Type the term just once (the easier solution), record your keystrokes, and use those captured keystrokes to create a scripting language program that you can save and run in the future.
Figure 3-6 shows a scripting language, Visual Basic for Applications (VBA), that has captured keystrokes and saved them in a VBA scripting language program.
FIGURE 3-6: Recording keystrokes automatically creates the equivalent VBA code in Microsoft Word.
Customizing a program
Besides letting you automate a program, scripting languages also let you customize a program, which can make the program easier to use. For example, you may have a spreadsheet that calculates your company’s invoices. However, to use this spreadsheet, you need to know the specific place in the spreadsheet to type new invoice information. Type this information in the wrong place, and the spreadsheet doesn’t work right.
To avoid this problem, you can write a program in a scripting language that can display a window with boxes to type in new invoice information. Then the scripting language program automatically plugs that new information in the correct place in the spreadsheet every time.

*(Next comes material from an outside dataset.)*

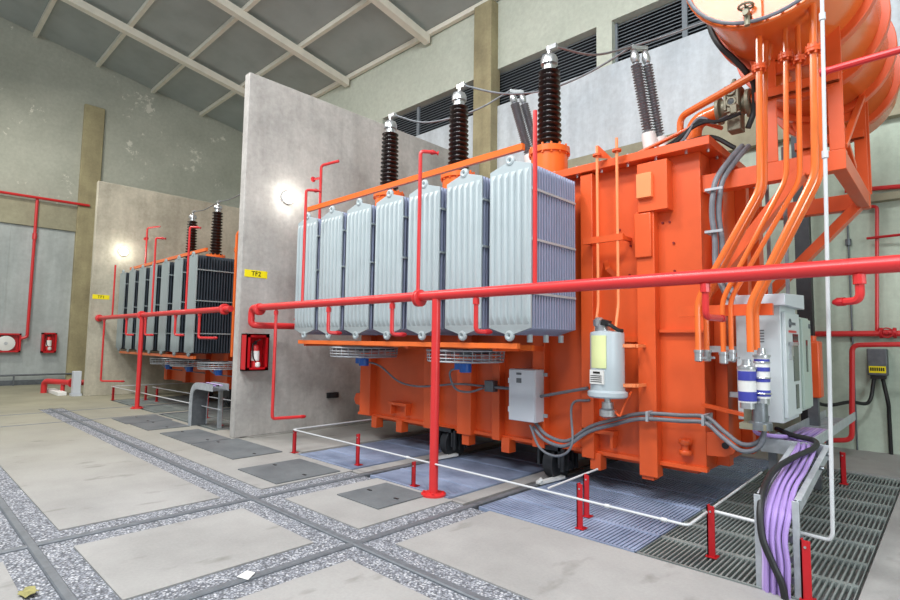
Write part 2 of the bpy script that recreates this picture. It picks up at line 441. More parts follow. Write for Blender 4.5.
# wall lamps on the fire walls
def wall_lamp(x, y, z, label):
    t = thing('wall_lamp', (x, y, z), label, 'lamp', 'round wall lamps')
    MB().cyl((x, y, z), (x+.05, y, z), .11, 20).build('base', 'white', t)
    MB().lathe((x+.05, y, z), [(.1, 0), (.105, .03), (.09, .07), (.05, .1), (.005, .11)], (1, 0, 0), 20).build('glass_dome', 'lamp', t)
    l = bpy.data.lights.new('lamp_bulb', 'POINT'); l.energy = 6; l.color = (1, .97, .9); l.shadow_soft_size = .1
    lo = bpy.data.objects.new('lamp_bulb', l); COL.objects.link(lo); lo.location = (x+.3, y, z)
p = W(287, 198, 'x', XW2); wall_lamp(XW2, p.y, p.z, 'lit round wall lamp on the concrete wall left of the near grey radiators')
p = W(123, 252, 'x', XW1); wall_lamp(XW1, p.y, p.z, 'lit round wall lamp on the far concrete wall above the far radiators')
# signs
def sign(x, px, py, txt, label):
    p = W(px, py, 'x', x); t = thing('wall_sign', (x, p.y, p.z), label, 'sign', 'yellow wall signs')
    MB().box(x, p.y-.2, p.z-.06, x+.006, p.y+.2, p.z+.06).build('sign_plate', 'yellow', t)
    text_mesh('lettering', txt, .11, (x+.007, p.y, p.z), (0, 1, 0), (0, 0, 1), 'black', t)
sign(XW2, 256, 274, 'TF2', 'yellow sign reading TF2 on the nearer concrete wall')
sign(XW1, 101, 297, 'TF1', 'yellow sign reading TF1 on the far concrete wall')

# ------------------------------------------------------------------ transformers
def box_obj(parent, name, a, b, mat, bevel=.004, **kw):
    lo = [min(a[i], b[i]) for i in range(3)]; hi = [max(a[i], b[i]) for i in range(3)]
    return MB().box(*lo, *hi).build(name, mat, parent, bevel, **kw)
def pipe(parent, name, pts, r, mat, rad=.06, n=10, **kw):
    return MB().tube(fillet(pts, rad), r, n).build(name, mat, parent, **kw)
def radiator(t, xc, y0, y1, zb, zt, w, nf, front, side, flutes, lab=None, ch=.07):
    """fin pack with a fluted front panel, eyes and tie bars"""
    h = w/2
    def outline(ww, y, e=0):
        return [(xc-ww, y, zb+ch), (xc-.035, y, zb), (xc+.035, y, zb), (xc+ww, y, zb+ch), (xc+ww, y, zt-ch), (xc+.035, y, zt), (xc-.035, y, zt), (xc-ww, y, zt-ch)]
    m = MB(); st = (y1-y0)/nf
    for i in range(1, nf+1): m.prism(outline(h, y0+i*st-.007), (0, .014, 0))
    m.cyl((xc, y0, zt-ch-.02), (xc, y1+.2, zt-ch-.02), .05, 12); m.cyl((xc, y0, zb+ch+.02), (xc, y1+.2, zb+ch+.02), .05, 12)
    r = m.build('radiator', side, t, **({'label': lab} if lab else {}))
    m = MB(); m.prism(outline(h, y0-.012), (0, .024, 0))
    if flutes:
        for k in range(flutes):
            xx = xc-h+.05+(w-.1)*k/(flutes-1); q = (w-.1)/(flutes-1)*.36
            a, c = zb+.10, zt-.11; m.hexa([(xx-q, y0-.011, a), (xx+q, y0-.011, a), (xx+q*.4, y0-.04, a+.09), (xx-q*.4, y0-.04, a+.09), (xx-q, y0-.011, c), (xx+q, y0-.011, c), (xx+q*.4, y0-.04, c-.07), (xx-q*.4, y0-.04, c-.07)])
    m.build('front_panel', front, r, .003)
    for z, sgn in ((zt+.01, 1), (zb-.01, -1)):
        m = MB(); m.ring((xc, y0+.0, z), .034, .026, (0, 1, 0), 16, 8); m.box(xc-.05, y0-.01, z-.06 if sgn > 0 else z+.02, xc+.05, y0+.012, z-.02 if sgn > 0 else z+.06)
        m.build('lifting_eye', front, r)
    for z in (zt-.33, (zt+zb)/2+.06, zb+.42):
        for sx in (1, -1): MB().box(xc+sx*(h+.003)-.009, y0, z-.012, xc+sx*(h+.003)+.009, y1, z+.012).build('tie_bar', front, r)
    return r
def bushing(t, x, y, z0, z1, zcap, rt, rs, turret='orange2'):
    m = MB()
    m.lathe((x, y, z0-.55), [(rt-.03, 0), (rt-.03, .47), (rt, .475), (rt, .55)], n=28)
    for k in range(14):
        a = 2*PI*k/14; m.cyl((x+(rt-.02)*math.cos(a), y+(rt-.02)*math.sin(a), z0-.1), (x+(rt-.02)*math.cos(a), y+(rt-.02)*math.sin(a), z0+.03), .014, 6)
    b = m.build('bushing', turret, t)
    prof = [(rs*.7, 0)]; n = 15; L = z1-z0
    for k in range(n):
        a = L*(k+.1)/n; s_ = L/n; sc = 1-.13*k/n
        prof += [(rs*.66*sc, a), (rs*.98*sc, a+s_*.42), (rs*1.0*sc, a+s_*.52), (rs*.93*sc, a+s_*.6), (rs*.66*sc, a+s_*.8)]
    prof.append((rs*.55, L))
    MB().lathe((x, y, z0), prof, n=24).build('insulator', 'porcelain', b, sharp=60)
    c = zcap-z1
    m = MB().lathe((x, y, z1), [(rs*.5, 0), (rs*.5, .07), (rs*.68, .08), (rs*.7, c*.55), (rs*.55, c*.72), (rs*.2, c*.78), (rs*.16, c)], n=20)
    m.build('cap', 'alu', b)
    m = MB().cyl((x, y, zcap-.02), (x, y, zcap+.05), rs*.2, 10); m.box(x-.03, y-.03, zcap+.0, x+.12, y+.03, zcap+.06)
    m.build('terminal', 'alu', b)
    return b
def lv_bushing(t, base, top, r=.07):
    base, top = V(base), V(top); ax = (top-base).normalized(); L = (top-base).length
    side = V((.55, .6, 0)).normalized()*.16
    m = MB()
    m.lathe(base-ax*.5, [(.1, 0), (.1, .5), (.09, .56)], ax, 16); m.lathe(base+side-ax*.5, [(.09, 0), (.09, .5)], ax, 14)
    b = m.build('low_voltage_bushing', 'white', t)
    for q, nm, rr in ((V((0, 0, 0)), 'insulator', r), (side, 'insulator', r*.9)):
        prof = [(rr*.6, .0)]; n = 26
        for k in range(n):
            a = L*.78*k/n+.03; s_ = L*.78/n
            prof += [(rr*.62, a), (rr*1.15, a+s_*.45), (rr*.62, a+s_*.6)]
        prof.append((rr*.5, L*.83))
        MB().lathe(base+q, prof, ax, 14).build(nm, 'polymer', b, sharp=60)
        MB().lathe(base+q+ax*L*.82, [(rr*.75, 0), (rr*.95, .06), (rr*.6, L*.12), (rr*.3, L*.14), (rr*.3, L*.19)], ax, 14).build('cap', 'alu', b)
    m = MB().bar(top-side*.2-ax*.03, top+side*1.25-ax*.03, .06, .05); m.build('terminal_link', 'alu', b)
    return b
def fan(t, xc, yc, zc, r, mat_side='galv'):
    """horizontal cooling fan with a wire guard and motor underneath"""
    m = MB(); m.ring((xc, yc, zc+.07), r, .012, n=32, m=6); m.ring((xc, yc, zc-.06), r*.97, .01, n=32, m=6)
    for q in (.02, -.02): m.ring((xc, yc, zc+q), r, .006, n=32, m=5)
    for k in range(28):
        a = 2*PI*k/28; c, s_ = math.cos(a), math.sin(a)
        m.tube([(xc+r*c, yc+r*s_, zc+.07), (xc+r*.98*c, yc+r*.98*s_, zc-.06), (xc+.1*c, yc+.1*s_, zc-.085)], .005, 5)
    fb = m.build('cooling_fan', mat_side, t)
    m = MB()
    m.lathe((xc, yc, zc+.0), [(.08, 0), (.08, .06)], n=16)
    for k in range(6):
        a = 2*PI*k/6; d = V((math.cos(a), math.sin(a), 0)); n_ = V((-d.y, d.x, 0))
        o = V((xc, yc, zc+.03)); m.hexa([o+d*.07-n_*.05, o+d*r*.9-n_*.09, o+d*r*.9+n_*.09+V((0, 0, .05)), o+d*.07+n_*.05+V((0, 0, .04)),
            o+d*.07-n_*.05+V((0, 0, .006)), o+d*r*.9-n_*.09+V((0, 0, .006)), o+d*r*.9+n_*.09+V((0, 0, .056)), o+d*.07+n_*.05+V((0, 0, .046))])
    m.build('fan_blade', 'galvd', fb)
    m = MB().cyl((xc, yc, zc-.2), (xc, yc, zc-.06), .075, 14); m.box(xc-.14, yc-.05, zc-.17, xc-.05, yc+.05, zc-.08)
    m.build('fan_motor', 'blue', fb)
    return fb
def tank(t, x0, x1, y0, y1, zb, zt, ribs, col='orange'):
    tk = MB(); tk.box(x0, y0, zb, x1, y1, zt)
    o = tk.build('tank', col, t, .006)
    m = MB(); m.box(x0-.1, y0-.15, zt, x1+.14, y1+.15, zt+.09)
    m.build('tank_cover', col, t, .006)
    m = MB(); n = 18
    for k in range(n):
        x = x0+.1+(x1-x0-.2)*k/(n-1)
        m.cyl((x, y0-.09, zt-.03), (x, y0-.09, zt+.115), .014, 6)
    for k in range(8):
        y = y0+(y1-y0)*k/7; m.cyl((x1+.08, y, zt-.03), (x1+.08, y, zt+.115), .014, 6)
    m.build('cover_bolt', 'alu', t)
    for xa, xb, za, zz in ribs:
        m = MB(); m.box(xa, y0-.12, za, xb, y0+.02, zz); m.build('stiffener', col, t, .006)
    return o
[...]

For even more power, a scripting language can combine automation with customization to make programs perform tasks on their own. By using VBA in Microsoft Office, you could write a VBA program that tells your computer to copy data from an Excel spreadsheet, paste it into a Word document at a specific time each day, and then save your document.
Transferring data among multiple programs
Built-in scripting languages can help you automate or customize a program, but what if you use a program that doesn’t include a scripting language? Or what if you need to transfer data between two or more programs, but neither program uses the same scripting language? In these cases, you’ll need to use a scripting language that isn’t tied to any particular program, such as JavaScript, Perl, Python, or Ruby.
When scripting languages link two or more programs together, the scripting language programs are often referred to as glue. So, if you have a web page that lets users type in their names, addresses, and credit card numbers, and a database program that stores customer information, you could use a scripting program to glue the web page to the database. The user would type information into the web page, and the scripting language would then yank this data off the web page and shove it into the database.
By gluing programs together, scripting languages let you combine existing programs to create custom applications. Because scripting languages are interpreted rather than compiled, they can run on any computer with the proper language interpreter. So, whether you use Linux, macOS, or Windows, you can still use the same scripting language (and programs) on different computers.
Creating stand-alone programs
If you wanted to create your own program, you could write everything from scratch. So, if you wanted to include features of a spreadsheet and a database, you would have to create your own spreadsheet and database.
Obviously this would be difficult to do, so by using scripting languages within existing programs, you can create custom programs that rely on the features of an existing program like Microsoft Excel.
Now instead of writing a spreadsheet from scratch, you can use the features of the Excel spreadsheet and create a custom program based on Excel. This lets you reuse proven features of an existing program while letting you focus solely on writing the features you need.